Et dans le salon de cette même Zaouïa, on organise aussi des rencontres littéraires, la dernière c'était autour du roman «Al Tarahane» de l'écrivain et universitaire Abdallah Kerroum de Adrar, lauréat du prix Assia Djebar 2022, le 09 mars 2024.
La musique et la poésie sont des chemins préférés des soufis pour accéder à la rencontre de l' amoureux avec Le Ciel!
En ces temps de technologie ensauvagée, de pollution spirituelle, si les lieux de culte, les demeures d'Allah, ouvrent leurs portes aux intellectuels rationnels, aux artistes doués pour débattre pieusement, dans le calme, la quiétude et le respect, de tout ce qui touche à la vie du citoyen; la culture, la santé, le sport, la philosophie, la musique... nous pourrons reprendre, un jour, notre religion algérienne, nord-africaine, avec sa foi transparente, son capital d'amour et de tolérance!

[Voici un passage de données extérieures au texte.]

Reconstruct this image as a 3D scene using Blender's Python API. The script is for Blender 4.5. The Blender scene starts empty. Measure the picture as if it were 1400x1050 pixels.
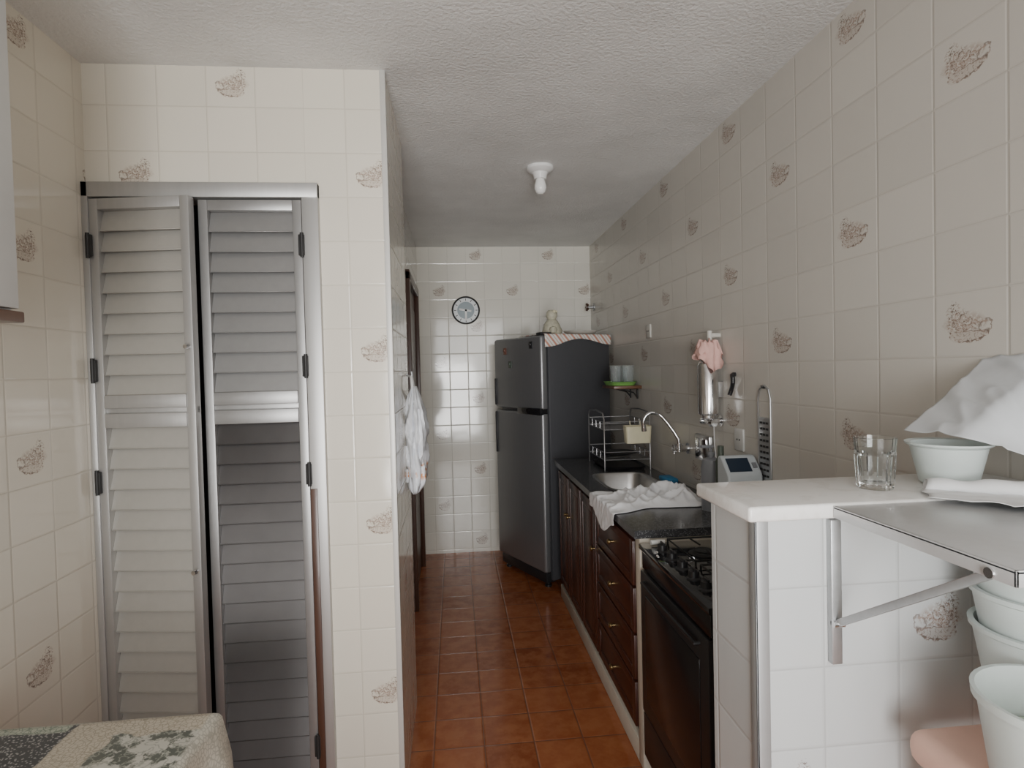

Que faisons-nous pour combattre le fanatisme et l'intolérance? Que faisons-nous pour renouer avec notre religion simple et profonde? Entre autre, avec courage intellectuel, il faut questionner notre école gangrenée par l'idéologie de la violence, mettre à nu l'esprit hégémonique qui gère les lieux de culte et démanteler la médiocrité qui règne dans les médias écrits et télévisuels.
Quand le musicien Alla est célébré dans une demeure d'Allah, un mur de peur tombe, les âmes se purifient, et une prière de piété et d'amour s'élève vers le Ciel!